Rising Tides

“This is an opportunity – because it has railroad on one side, a county road on the other – to do marsh restoration and protect the infrastructure,” says Monique Fountain of Elkhorn Slough Reserve.

For Robert Mazurek, executive director of the California Marine Sanctuary Foundation, two things stand out for him as career milestones. The first was helping to launch the Seafood Watch program at the Monterey Bay Aquarium in the early 2000s.

The second milestone is happening right now: On July 26, CMSF was awarded $71.1 million of federal grant money to help the region adapt to climate change as part of NOAA’s Climate Resilience Regional Challenge, which launched in 2023 with $575 million – funded by the Biden administration’s 2022 Inflation Reduction Act – to award to projects nationwide. CMSF’s proposal for Monterey Bay was the only one funded in California.

“It’s huge,” Mazurek says. “It’s a really big deal for this community.”

Under the program, regions became eligible to apply for grants to plan or implement climate resilience projects. From the outset, Mazurek says, CMSF had its eyes on the biggest fish it could land. “We pretty much said, ‘We want to go after this money, the community needs it, and we want to go after the whole $75 million.’”

That started with a Zoom call, Mazurek says, that included more than 100 people from more than 20 organizations. Each organization then added to a shared spreadsheet listing the projects they’d like to take on. Mazurek then translated that into a proposal by asking: “What were the projects we could put together that would put the Monterey Bay area’s best foot forward?”

While the $71.1 million is cause for celebration, Mazurek maintains clear eyes. “In order to truly make a region like Monterey Bay resilient to climate change, we’re talking billions of dollars,” he says. “We see the $71.1 million as almost a down payment on the rest of the work that needs to be done.”

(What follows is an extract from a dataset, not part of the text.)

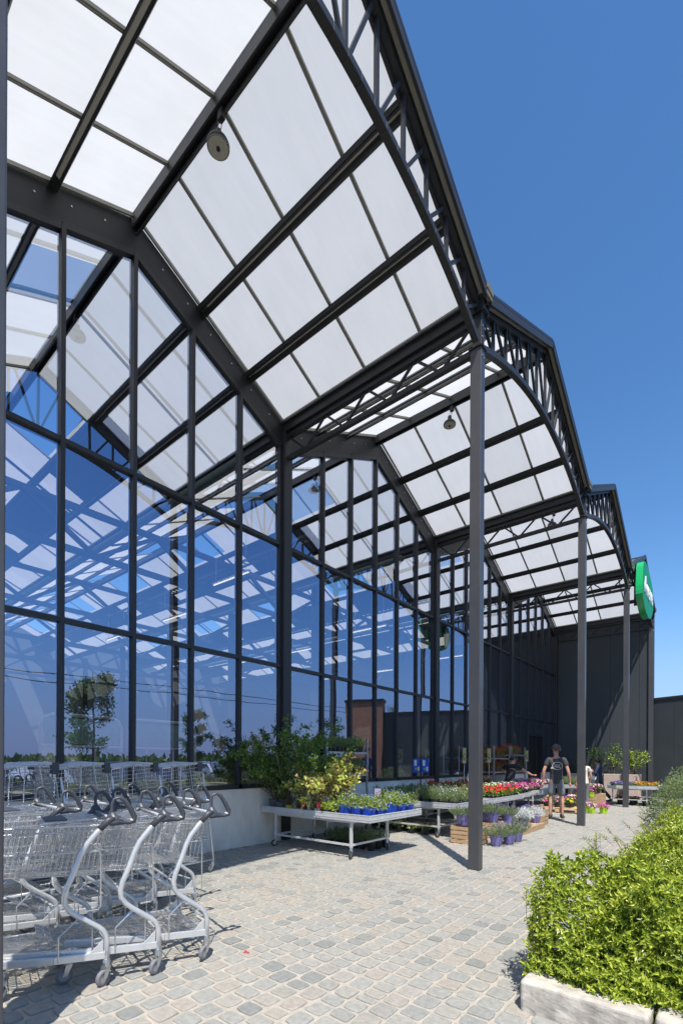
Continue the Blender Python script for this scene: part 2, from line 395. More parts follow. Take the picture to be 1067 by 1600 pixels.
# ------------------------------------------------------------------ greenhouse building
GC = thing('garden_centre', 'glass and dark steel garden centre hall with gabled white translucent roof and open canopy', 'building', (0, 0, 0))
XE = 3.92                              # outer roof edge
XI = -26.0                             # inner end of the hall
BARX = [-.05, .95, 1.93, 2.95]
def roofs():
    for n in range(NB0, NB1):
        yr = yc(n)+B/2
        for sgn in (-1, 1):
            ye = yr+sgn*(B/2-.07)
            q = MB()
            # canopy skin: one sheet per bay between glazing bars, interior with open vents
            xs = [XE]+BARX[::-1][:-1]+[-.05]
            x = -1.05
            while x > XI: xs.append(x); x -= 1.0
            for i in range(len(xs)-1):
                xa, xb = xs[i], xs[i+1]
                segs = [(0, B/2-.07)]
                if xb < -1.5:
                    k = int(-xb)
                    if (k+n*2+(sgn > 0)) % 5 in (1, 2): segs = [(.98, B/2-.07)]
                    elif sgn < 0 and (k+n) % 7 == 3: segs = [(0, .98), (1.96, B/2-.07)]
                for a, b_ in segs:
                    q.quad((xa, yr+sgn*a, ZR-K*a), (xb, yr+sgn*a, ZR-K*a), (xb, yr+sgn*b_, ZR-K*b_), (xa, yr+sgn*b_, ZR-K*b_))
            sl = q.build('roof_slope', POLY, GC)
            if sgn > 0:      # dark sheets added under the far slopes to darken the hall
                w = MB(); x = -3.3
                while x > XI:
                    w.quad((x, yr+sgn*1.0, ZR-K*1.0-.12), (x-3.1, yr+sgn*1.0, ZR-K*1.0-.12), (x-3.1, yr+sgn*1.96, ZR-K*1.96-.12), (x, yr+sgn*1.96, ZR-K*1.96-.12)); x -= 4.0
                w.build('darkening_sheet', mat('darkening_sheet', (.06, .065, .07), .8, var=.1) if 'darkening_sheet' not in MATS else MATS['darkening_sheet'], sl)
            # glazing bars (down the slope, under the skin)
            for xb in BARX[1:]:
                w = MB(); a = Vector((xb, yr, ZR-.02)); e = Vector((xb, ye, zroof(B/2-.07)-.02))
                w.beam(a, e, .042, .036); w.beam(a-Vector((0, 0, .024)), e-Vector((0, 0, .024)), .016, .02)
                w.build('glazing_bar', BARM, sl)
            w = MB(); x = -2.05
            while x > XI:
                w.beam((x, yr, ZR-.02), (x, ye, zroof(B/2-.07)-.02), .042, .036); x -= 2.0
            w.build('hall_glazing_bars', BARM, sl)
            w = MB(); w.beam((XE-.02, yr, ZR-.03), (XE-.02, ye, zroof(B/2)-.02), .05, .05); w.build('glazing_bar', BARM, sl)
            w = MB(); w.beam((.06, yr, ZR-.03), (.06, ye, zroof(B/2)-.02), .03, .045); w.build('glazing_bar', BARM, sl)
            # purlins, running from the outer truss into the hall
            for a in (1.03, 1.98):
                w = MB(); y = yr+sgn*a; z = ZR-K*a-.045
                slp = Vector((0, -sgn*K, 1)).normalized(); t_ = Vector((0, sgn, -K)).normalized()
                c0 = Vector((XI, y, z))-slp*.03; c1 = Vector((D, y, z))-slp*.03
                w.beam(c0, c1, .10, .055, slp)
                for sd_ in (-1, 1):
                    w.beam(c0+t_*.048*sd_-slp*.045, c1+t_*.048*sd_-slp*.045, .012, .085, slp)
                w.build('purlin', STEEL, sl)
                w = MB(); w.beam(c0+Vector((26.2, 0, 0))-slp*.036, c1-slp*.036, .044, .018, slp)
                w.build('purlin_liner', mat('purlin_liner_paint', (.52, .50, .44), .5) if 'purlin_liner_paint' not in MATS else MATS['purlin_liner_paint'], sl)
        # ridge beam
        w = MB(); w.beam((XI, yr, ZR-.07), (D, yr, ZR-.07), .12, .06)
        w.beam((XI, yr-.05, ZR-.14), (D, yr-.05, ZR-.14), .022, .12); w.beam((XI, yr+.05, ZR-.14), (D, yr+.05, ZR-.14), .022, .12)
        w.tube([(-.2, yr+.02, ZR-.23), (3.6, yr+.02, ZR-.23)], .014, 6)
        w.build('ridge_beam', STEEL, GC)
        w = MB()
        w.prism([(XI, yr-.07, ZR-.012), (XI, yr, ZR+.02), (XI, yr+.07, ZR-.012), (XI, yr+.07, ZR+.0), (XI, yr, ZR+.035), (XI, yr-.07, ZR+.0)], (XE-XI, 0, 0))
        w.build('ridge_cap', STEEL, GC)
    zg = ZR-K*B/2
    for n in range(NB0, NB1+1):
        y = yc(n)
        w = MB()      # gutter
        w.box(XI, XE, y-.075, y+.075, zg-.16, zg-.13)
        w.box(XI, XE, y-.085, y-.073, zg-.19, zg+.03); w.box(XI, XE, y+.073, y+.085, zg-.19, zg+.03)
        w.box(XI, XE, y-.13, y-.09, zg-.05, zg-.02); w.box(XI, XE, y+.09, y+.13, zg-.05, zg-.02)
        w.build('gutter', STEEL, GC)
        w = MB()
        for s_ in (-1, 1): w.beam((XI, y+s_*.115, zg-.005), (XE, y+s_*.115, zg-.005), .03, .03)
        w.build('gutter_trim', BARM, GC)
        # canopy lattice girder under the gutter
        w = MB(); zt, zb = zg-.25, zg-.66
        if n >= 0:
            w.beam((.1, y, zt), (D-.06, y, zt), .09, .07); w.beam((.12, y, zb), (D-.06, y, zb), .075, .075)
            N_ = 4; L_ = (D-.2)/N_
            for i in range(N_):
                xa = .12+i*L_
                w.beam((xa+.02, y, zt-.035), (xa+L_*.42, y, zb+.036), .034, .034); w.beam((xa+L_*.95, y, zt-.035), (xa+L_*.52, y, zb+.036), .034, .034)
            w.build('valley_girder', STEEL, GC)
roofs()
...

In Monterey County, that includes projects from Pajaro to Carmel Valley. Just over $2 million will go to CSU Monterey Bay for climate-related workforce development programs; the Pajaro Regional Flood Management Agency will receive more than $10 million; $4.2 million for the Elkhorn Slough Foundation to adapt its marshes and nearby transportation corridors to sea level rise; nearly $5.8 million to the Resource Conservation District of Monterey County for reducing flood risk on the Salinas River and improving habitat, and elsewhere in the county, wildfire risk reduction through removal of eucalyptus trees and prescribed burns. Big Sur Land Trust scored $1.2 million for its Carmel River FREE project and another $1.3 million for forest restoration; Santa Lucia Conservancy will get $1 million for wildfire risk reduction.

Mazurek says CMSF had one primary criteria for the projects in the grant: “We centered our projects in terms of risk reduction – fire and flood.”

The grant also calls on CMSF to form a new entity: the Monterey Bay Climate Adaptation Action Network (MBCAAN), and the foundation is currently trying to hire someone to lead it. Mazurek is optimistic that will happen by Oct. 1, the start date of the grant’s five-year span.